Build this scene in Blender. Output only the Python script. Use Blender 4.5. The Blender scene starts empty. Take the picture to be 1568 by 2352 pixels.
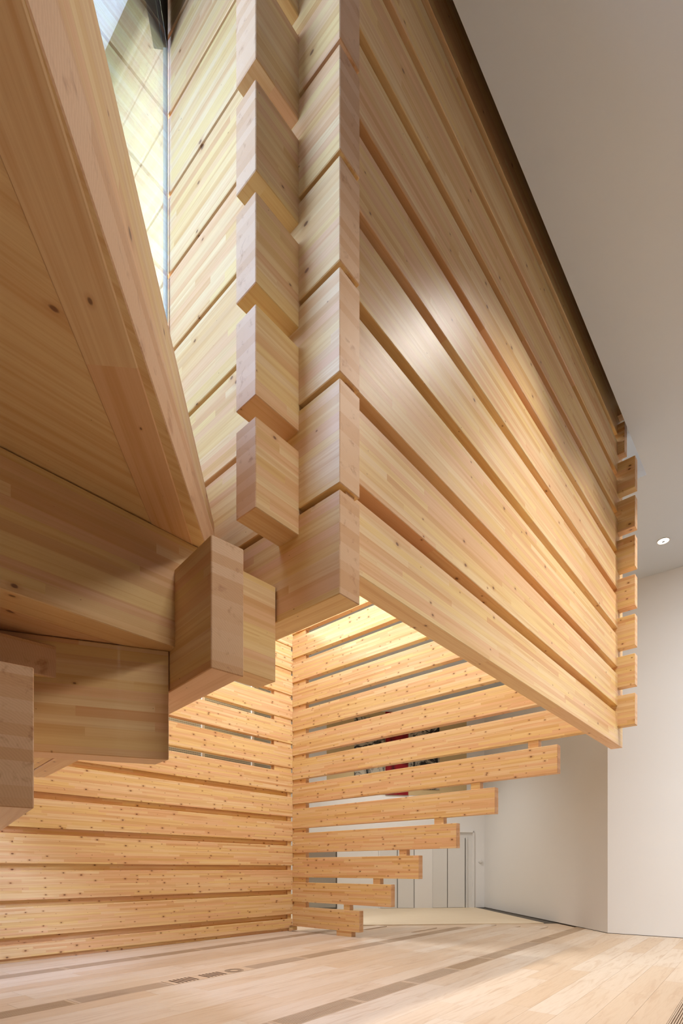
import bpy, bmesh, math, random
from mathutils import Vector, Matrix

random.seed(7)
scn = bpy.context.scene
C = scn.collection
R = math.radians

# ------------------------------------------------------------------ camera
EYE = 1.46                      # eye height above the floor, metres
cam_d = bpy.data.cameras.new('camera')
cam = bpy.data.objects.new('camera', cam_d)
C.objects.link(cam)
cam.location = (0, 0, EYE)
cam.rotation_euler = (R(90), 0, 0)
cam_d.sensor_fit = 'HORIZONTAL'
cam_d.sensor_width = 24.0
cam_d.lens = 1218.0 / 1568.0 * 24.0        # wide architectural lens
cam_d.shift_y = (1997.0 - 1176.0) / 1568.0 # risen front
cam_d.clip_start = 0.02
cam_d.clip_end = 200
scn.camera = cam

# ------------------------------------------------------------------ world, lights, exposure
world = bpy.data.worlds.new('world')
scn.world = world
world.use_nodes = True
bgn = world.node_tree.nodes['Background']
bgn.inputs[0].default_value = (1.0, 0.95, 0.90, 1)
bgn.inputs[1].default_value = 0.05

scn.view_settings.view_transform = 'Standard'
scn.view_settings.look = 'None'
scn.view_settings.gamma = 1.0
scn.view_settings.use_curve_mapping = False
scn.view_settings.exposure = 0.57


def spot(name, loc, aim, power, size_deg, blend=0.6, radius=0.12, col=(1, 0.93, 0.85)):
    l = bpy.data.lights.new(name, 'SPOT')
    l.energy = power
    l.color = col
    l.spot_size = R(size_deg)
    l.spot_blend = blend
    l.shadow_soft_size = radius
    o = bpy.data.objects.new(name, l)
    C.objects.link(o)
    o.location = loc
    d = Vector(aim) - Vector(loc)
    o.rotation_euler = d.to_track_quat('-Z', 'Y').to_euler()
    return o


def area(name, loc, rz, sx, sy, power, col):
    l = bpy.data.lights.new(name, 'AREA')
    l.energy = power
    l.color = col
    l.shape = 'RECTANGLE'
    l.size = sx
    l.size_y = sy
    o = bpy.data.objects.new(name, l)
    C.objects.link(o)
    o.location = loc
    o.rotation_euler = (0, 0, rz)
    return o


WARM = (1.0, 0.96, 0.90)
CEIL = EYE + 6.43
# skylight over the timber atrium
area('atrium_skylight', (0.45, 9.2, EYE + 7.55), R(-41.5), 4.6, 4.6, 460, (0.77, 0.88, 1.0))
# daylight from the tall window on the left, through the glass pane
dl = area('daylight_window', (-2.75, 1.75, EYE + 4.45), 0, 1.5, 2.3, 860, (0.49, 0.63, 1.0))
dl.rotation_euler = (Vector((-0.6, 3.3, EYE + 3.9)) - dl.location).to_track_quat('-Z', 'Y').to_euler()
# ceiling spots in the room outside the timber box
spot('unseen_room_spot', (6.6, 0.6, CEIL - 0.1), (2.2, 5.8, EYE + 1.2), 800, 46, 1.0, 0.18, WARM)
spot('unseen_room_spot', (4.2, -2.2, CEIL - 0.1), (1.2, 4.0, EYE + 1.4), 420, 40, 1.0, 0.18, WARM)
spot('unseen_room_spot', (6.3, 5.0, CEIL - 0.1), (8.2, 11.0, 2.2), 800, 100, 1.0, 0.15, (0.96, 0.98, 1.0))
for dx_, dy_ in ((2.9, 4.5), (4.3, 5.9), (5.5, 7.4)):      # row of recessed downlights beside the timber wall
    spot('downlight', (dx_, dy_, CEIL - 0.04), (dx_, dy_, 0), 400, 108, 1.0, 0.10, WARM)
spot('unseen_room_spot', (10.0, 2.5, CEIL - 0.1), (12.5, 7.3, 3.0), 2500, 110, 1.0, 0.15, (0.84, 0.92, 1.0))  # added fill, bounced off the right wall to lift the ceiling
spot('unseen_room_spot', (3.4, -0.8, CEIL - 0.1), (-0.4, 2.4, EYE + 1.9), 720, 38, 1.0, 0.9, WARM)  # added fill for the overhead beam and the crossing beam ends
spot('unseen_far_spot', (1.6, 16.8, CEIL - 0.1), (1.8, 17.2, 0.0), 560, 120, 0.8, 0.2, (1, 0.98, 0.95))
spot('unseen_far_spot', (-5.5, 13.5, CEIL - 0.1), (-5.0, 12.5, 3.0), 800, 130, 0.8, 0.2, (1, 0.98, 0.95))  # added fill behind the left log wall, to brighten the mesh

area('mesh_fill_strip', (-4.05, 10.55, EYE + 6.2), R(48.2), 4.5, 0.3, 200, (0.95, 0.98, 1.0))  # unseen strip added to brighten the mesh screen

# ------------------------------------------------------------------ helpers: materials


class NT:
    def __init__(self, name):
        self.m = bpy.data.materials.new(name)
        self.m.use_nodes = True
        self.t = self.m.node_tree
        self.t.nodes.clear()
        self.out = self.t.nodes.new('ShaderNodeOutputMaterial')

    def n(self, typ, **kw):
        nd = self.t.nodes.new(typ)
        for k, v in kw.items():
            setattr(nd, k, v)
        return nd

    def put(self, sock, v):
        if isinstance(v, bpy.types.NodeSocket):
            self.t.links.new(v, sock)
        elif v is not None:
            sock.default_value = v

    def math(self, op, a, b=None, c=None, clamp=False):
        nd = self.n('ShaderNodeMath', operation=op, use_clamp=clamp)
        for i, v in enumerate((a, b, c)):
            self.put(nd.inputs[i], v)
        return nd.outputs[0]

    def vec(self, x, y, z):
        nd = self.n('ShaderNodeCombineXYZ')
        for i, v in enumerate((x, y, z)):
            self.put(nd.inputs[i], v)
        return nd.outputs[0]

    def noise(self, v, scale=1.0, detail=3.0, rough=0.5, dist=0.0):
        nd = self.n('ShaderNodeTexNoise')
        self.put(nd.inputs['Vector'], v)
        nd.inputs['Scale'].default_value = scale
        nd.inputs['Detail'].default_value = detail
        nd.inputs['Roughness'].default_value = rough
        nd.inputs['Distortion'].default_value = dist
        return nd.outputs[0]

    def white(self, v):
        nd = self.n('ShaderNodeTexWhiteNoise', noise_dimensions='3D')
        self.put(nd.inputs['Vector'], v)
        return nd.outputs['Value']

    def mix(self, fac, a, b, blend='MIX'):
        nd = self.n('ShaderNodeMix', data_type='RGBA', blend_type=blend)
        self.put(nd.inputs[0], fac)
        self.put(nd.inputs[6], a)
        self.put(nd.inputs[7], b)
        return nd.outputs[2]

    def step(self, v, a, b, lo=0.0, hi=1.0):
        nd = self.n('ShaderNodeMapRange', interpolation_type='SMOOTHSTEP')
        for i, q in enumerate((v, a, b, lo, hi)):
            self.put(nd.inputs[i], q)
        return nd.outputs[0]

    def bsdf(self, col, rough=0.5, spec=0.4, metal=0.0, normal=None, bump=None, bump_s=0.1, bump_d=0.01):
        b = self.n('ShaderNodeBsdfPrincipled')
        self.put(b.inputs['Base Color'], col)
        self.put(b.inputs['Roughness'], rough)
        b.inputs['Specular IOR Level'].default_value = spec
        b.inputs['Metallic'].default_value = metal
        if bump is not None:
            bp = self.n('ShaderNodeBump')
            bp.inputs['Strength'].default_value = bump_s
            bp.inputs['Distance'].default_value = bump_d
            self.put(bp.inputs['Height'], bump)
            self.put(b.inputs['Normal'], bp.outputs[0])
        self.put(self.out.inputs['Surface'], b.outputs[0])
        return b


def lin(r, g, b):
    f = lambda c: (c / 12.92 if c <= 0.04045 else ((c + 0.055) / 1.055) ** 2.4)
    return (f(r / 255.0), f(g / 255.0), f(b / 255.0), 1)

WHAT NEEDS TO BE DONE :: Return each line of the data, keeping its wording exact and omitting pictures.

SOLUTION TO THIS TASK ::
Build this scene in Blender. Output only the Python script. Use Blender 4.5. The Blender scene starts empty. Take the picture to be 1568 by 2352 pixels.
import bpy, bmesh, math, random
from mathutils import Vector, Matrix

random.seed(7)
scn = bpy.context.scene
C = scn.collection
R = math.radians

# ------------------------------------------------------------------ camera
EYE = 1.46                      # eye height above the floor, metres
cam_d = bpy.data.cameras.new('camera')
cam = bpy.data.objects.new('camera', cam_d)
C.objects.link(cam)
cam.location = (0, 0, EYE)
cam.rotation_euler = (R(90), 0, 0)
cam_d.sensor_fit = 'HORIZONTAL'
cam_d.sensor_width = 24.0
cam_d.lens = 1218.0 / 1568.0 * 24.0        # wide architectural lens
cam_d.shift_y = (1997.0 - 1176.0) / 1568.0 # risen front
cam_d.clip_start = 0.02
cam_d.clip_end = 200
scn.camera = cam

# ------------------------------------------------------------------ world, lights, exposure
world = bpy.data.worlds.new('world')
scn.world = world
world.use_nodes = True
bgn = world.node_tree.nodes['Background']
bgn.inputs[0].default_value = (1.0, 0.95, 0.90, 1)
bgn.inputs[1].default_value = 0.05

scn.view_settings.view_transform = 'Standard'
scn.view_settings.look = 'None'
scn.view_settings.gamma = 1.0
scn.view_settings.use_curve_mapping = False
scn.view_settings.exposure = 0.57


def spot(name, loc, aim, power, size_deg, blend=0.6, radius=0.12, col=(1, 0.93, 0.85)):
    l = bpy.data.lights.new(name, 'SPOT')
    l.energy = power
    l.color = col
    l.spot_size = R(size_deg)
    l.spot_blend = blend
    l.shadow_soft_size = radius
    o = bpy.data.objects.new(name, l)
    C.objects.link(o)
    o.location = loc
    d = Vector(aim) - Vector(loc)
    o.rotation_euler = d.to_track_quat('-Z', 'Y').to_euler()
    return o


def area(name, loc, rz, sx, sy, power, col):
    l = bpy.data.lights.new(name, 'AREA')
    l.energy = power
    l.color = col
    l.shape = 'RECTANGLE'
    l.size = sx
    l.size_y = sy
    o = bpy.data.objects.new(name, l)
    C.objects.link(o)
    o.location = loc
    o.rotation_euler = (0, 0, rz)
    return o


WARM = (1.0, 0.96, 0.90)
CEIL = EYE + 6.43
# skylight over the timber atrium
area('atrium_skylight', (0.45, 9.2, EYE + 7.55), R(-41.5), 4.6, 4.6, 460, (0.77, 0.88, 1.0))
# daylight from the tall window on the left, through the glass pane
dl = area('daylight_window', (-2.75, 1.75, EYE + 4.45), 0, 1.5, 2.3, 860, (0.49, 0.63, 1.0))
dl.rotation_euler = (Vector((-0.6, 3.3, EYE + 3.9)) - dl.location).to_track_quat('-Z', 'Y').to_euler()
# ceiling spots in the room outside the timber box
spot('unseen_room_spot', (6.6, 0.6, CEIL - 0.1), (2.2, 5.8, EYE + 1.2), 800, 46, 1.0, 0.18, WARM)
spot('unseen_room_spot', (4.2, -2.2, CEIL - 0.1), (1.2, 4.0, EYE + 1.4), 420, 40, 1.0, 0.18, WARM)
spot('unseen_room_spot', (6.3, 5.0, CEIL - 0.1), (8.2, 11.0, 2.2), 800, 100, 1.0, 0.15, (0.96, 0.98, 1.0))
for dx_, dy_ in ((2.9, 4.5), (4.3, 5.9), (5.5, 7.4)):      # row of recessed downlights beside the timber wall
    spot('downlight', (dx_, dy_, CEIL - 0.04), (dx_, dy_, 0), 400, 108, 1.0, 0.10, WARM)
spot('unseen_room_spot', (10.0, 2.5, CEIL - 0.1), (12.5, 7.3, 3.0), 2500, 110, 1.0, 0.15, (0.84, 0.92, 1.0))  # added fill, bounced off the right wall to lift the ceiling
spot('unseen_room_spot', (3.4, -0.8, CEIL - 0.1), (-0.4, 2.4, EYE + 1.9), 720, 38, 1.0, 0.9, WARM)  # added fill for the overhead beam and the crossing beam ends
spot('unseen_far_spot', (1.6, 16.8, CEIL - 0.1), (1.8, 17.2, 0.0), 560, 120, 0.8, 0.2, (1, 0.98, 0.95))
spot('unseen_far_spot', (-5.5, 13.5, CEIL - 0.1), (-5.0, 12.5, 3.0), 800, 130, 0.8, 0.2, (1, 0.98, 0.95))  # added fill behind the left log wall, to brighten the mesh

area('mesh_fill_strip', (-4.05, 10.55, EYE + 6.2), R(48.2), 4.5, 0.3, 200, (0.95, 0.98, 1.0))  # unseen strip added to brighten the mesh screen

# ------------------------------------------------------------------ helpers: materials


class NT:
    def __init__(self, name):
        self.m = bpy.data.materials.new(name)
        self.m.use_nodes = True
        self.t = self.m.node_tree
        self.t.nodes.clear()
        self.out = self.t.nodes.new('ShaderNodeOutputMaterial')

    def n(self, typ, **kw):
        nd = self.t.nodes.new(typ)
        for k, v in kw.items():
            setattr(nd, k, v)
        return nd

    def put(self, sock, v):
        if isinstance(v, bpy.types.NodeSocket):
            self.t.links.new(v, sock)
        elif v is not None:
            sock.default_value = v

    def math(self, op, a, b=None, c=None, clamp=False):
        nd = self.n('ShaderNodeMath', operation=op, use_clamp=clamp)
        for i, v in enumerate((a, b, c)):
            self.put(nd.inputs[i], v)
        return nd.outputs[0]

    def vec(self, x, y, z):
        nd = self.n('ShaderNodeCombineXYZ')
        for i, v in enumerate((x, y, z)):
            self.put(nd.inputs[i], v)
        return nd.outputs[0]

    def noise(self, v, scale=1.0, detail=3.0, rough=0.5, dist=0.0):
        nd = self.n('ShaderNodeTexNoise')
        self.put(nd.inputs['Vector'], v)
        nd.inputs['Scale'].default_value = scale
        nd.inputs['Detail'].default_value = detail
        nd.inputs['Roughness'].default_value = rough
        nd.inputs['Distortion'].default_value = dist
        return nd.outputs[0]

    def white(self, v):
        nd = self.n('ShaderNodeTexWhiteNoise', noise_dimensions='3D')
        self.put(nd.inputs['Vector'], v)
        return nd.outputs['Value']

    def mix(self, fac, a, b, blend='MIX'):
        nd = self.n('ShaderNodeMix', data_type='RGBA', blend_type=blend)
        self.put(nd.inputs[0], fac)
        self.put(nd.inputs[6], a)
        self.put(nd.inputs[7], b)
        return nd.outputs[2]

    def step(self, v, a, b, lo=0.0, hi=1.0):
        nd = self.n('ShaderNodeMapRange', interpolation_type='SMOOTHSTEP')
        for i, q in enumerate((v, a, b, lo, hi)):
            self.put(nd.inputs[i], q)
        return nd.outputs[0]

    def bsdf(self, col, rough=0.5, spec=0.4, metal=0.0, normal=None, bump=None, bump_s=0.1, bump_d=0.01):
        b = self.n('ShaderNodeBsdfPrincipled')
        self.put(b.inputs['Base Color'], col)
        self.put(b.inputs['Roughness'], rough)
        b.inputs['Specular IOR Level'].default_value = spec
        b.inputs['Metallic'].default_value = metal
        if bump is not None:
            bp = self.n('ShaderNodeBump')
            bp.inputs['Strength'].default_value = bump_s
            bp.inputs['Distance'].default_value = bump_d
            self.put(bp.inputs['Height'], bump)
            self.put(b.inputs['Normal'], bp.outputs[0])
        self.put(self.out.inputs['Surface'], b.outputs[0])
        return b


def lin(r, g, b):
    f = lambda c: (c / 12.92 if c <= 0.04045 else ((c + 0.055) / 1.055) ** 2.4)
    return (f(r / 255.0), f(g / 255.0), f(b / 255.0), 1)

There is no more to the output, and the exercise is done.